**** RECORDS PROVIDED
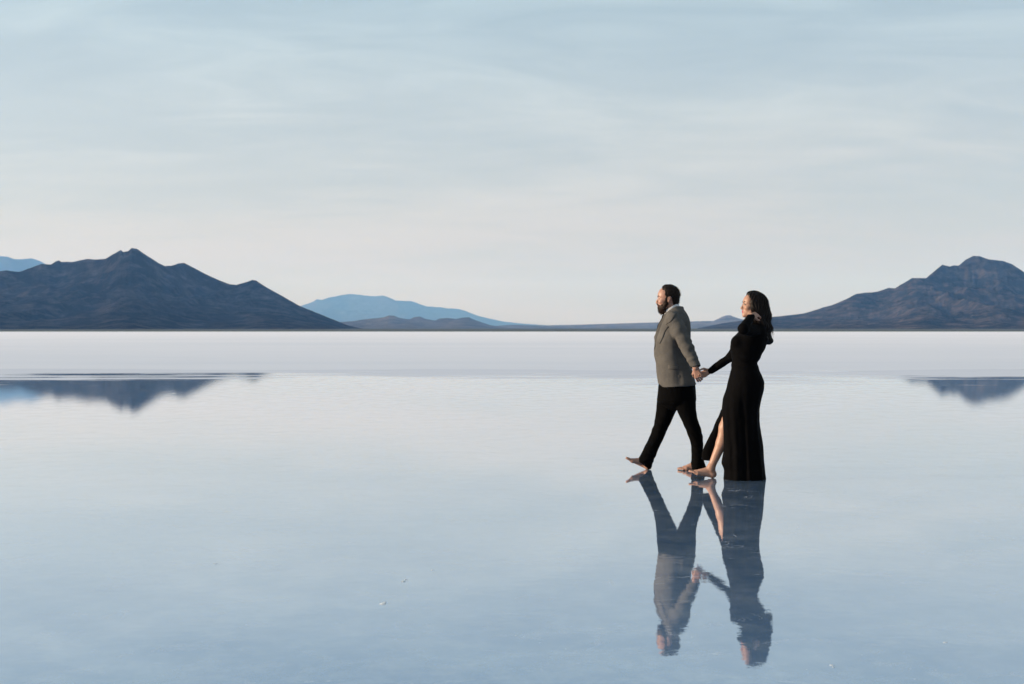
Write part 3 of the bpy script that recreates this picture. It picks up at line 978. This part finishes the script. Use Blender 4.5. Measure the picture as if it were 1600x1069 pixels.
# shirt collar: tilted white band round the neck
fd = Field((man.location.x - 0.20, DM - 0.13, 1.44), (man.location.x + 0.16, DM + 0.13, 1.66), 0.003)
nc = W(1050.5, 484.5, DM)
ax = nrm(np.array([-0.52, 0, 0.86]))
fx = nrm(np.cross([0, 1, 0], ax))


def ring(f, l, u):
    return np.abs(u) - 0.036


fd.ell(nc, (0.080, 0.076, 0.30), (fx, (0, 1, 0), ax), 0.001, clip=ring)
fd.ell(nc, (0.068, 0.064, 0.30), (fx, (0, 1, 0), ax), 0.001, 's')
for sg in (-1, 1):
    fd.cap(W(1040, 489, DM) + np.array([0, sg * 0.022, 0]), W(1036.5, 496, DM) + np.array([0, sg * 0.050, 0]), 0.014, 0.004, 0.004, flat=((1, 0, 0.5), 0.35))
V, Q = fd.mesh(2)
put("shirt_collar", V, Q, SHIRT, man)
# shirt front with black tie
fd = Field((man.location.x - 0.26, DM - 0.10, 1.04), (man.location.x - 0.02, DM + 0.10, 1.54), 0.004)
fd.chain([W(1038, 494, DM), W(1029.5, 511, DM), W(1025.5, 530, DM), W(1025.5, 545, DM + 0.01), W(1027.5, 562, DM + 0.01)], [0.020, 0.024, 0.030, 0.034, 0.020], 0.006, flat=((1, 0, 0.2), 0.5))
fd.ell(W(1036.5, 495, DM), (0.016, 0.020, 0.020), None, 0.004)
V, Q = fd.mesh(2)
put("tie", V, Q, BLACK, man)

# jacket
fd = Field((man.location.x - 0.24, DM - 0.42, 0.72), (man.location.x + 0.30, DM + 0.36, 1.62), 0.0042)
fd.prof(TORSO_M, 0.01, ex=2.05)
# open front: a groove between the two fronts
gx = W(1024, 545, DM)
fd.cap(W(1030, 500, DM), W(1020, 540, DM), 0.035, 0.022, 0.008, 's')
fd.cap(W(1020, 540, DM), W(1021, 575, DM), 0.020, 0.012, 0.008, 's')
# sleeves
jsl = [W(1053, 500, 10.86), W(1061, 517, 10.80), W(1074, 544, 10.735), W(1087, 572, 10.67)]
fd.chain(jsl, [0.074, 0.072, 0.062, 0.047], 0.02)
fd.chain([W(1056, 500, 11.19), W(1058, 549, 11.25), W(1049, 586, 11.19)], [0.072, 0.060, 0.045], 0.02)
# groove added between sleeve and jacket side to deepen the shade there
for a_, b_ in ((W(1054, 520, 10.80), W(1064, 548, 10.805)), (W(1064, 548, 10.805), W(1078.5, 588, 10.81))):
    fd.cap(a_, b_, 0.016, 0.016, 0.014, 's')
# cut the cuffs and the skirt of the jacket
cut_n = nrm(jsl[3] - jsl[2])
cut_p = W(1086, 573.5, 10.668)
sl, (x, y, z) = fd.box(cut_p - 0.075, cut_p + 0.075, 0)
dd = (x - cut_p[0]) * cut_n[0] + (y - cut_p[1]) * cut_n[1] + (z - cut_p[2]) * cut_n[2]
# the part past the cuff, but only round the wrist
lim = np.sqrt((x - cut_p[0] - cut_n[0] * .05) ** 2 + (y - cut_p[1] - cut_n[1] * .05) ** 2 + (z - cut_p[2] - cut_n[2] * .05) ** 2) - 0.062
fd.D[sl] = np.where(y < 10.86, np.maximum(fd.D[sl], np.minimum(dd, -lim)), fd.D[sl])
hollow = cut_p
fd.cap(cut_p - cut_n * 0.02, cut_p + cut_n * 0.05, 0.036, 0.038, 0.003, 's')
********
**** RECORDS PROVIDED
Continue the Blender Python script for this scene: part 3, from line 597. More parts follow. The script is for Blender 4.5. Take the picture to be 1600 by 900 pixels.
********
## PROBLEM TO SOLVE:
Of the entries above, repeat exactly the lines from the line with "Write part 3" through the line with "return np.abs(u) - 0.036", both of them included.

## EXERCISE RESULT:
Write part 3 of the bpy script that recreates this picture. It picks up at line 978. This part finishes the script. Use Blender 4.5. Measure the picture as if it were 1600x1069 pixels.
# shirt collar: tilted white band round the neck
fd = Field((man.location.x - 0.20, DM - 0.13, 1.44), (man.location.x + 0.16, DM + 0.13, 1.66), 0.003)
nc = W(1050.5, 484.5, DM)
ax = nrm(np.array([-0.52, 0, 0.86]))
fx = nrm(np.cross([0, 1, 0], ax))


def ring(f, l, u):
    return np.abs(u) - 0.036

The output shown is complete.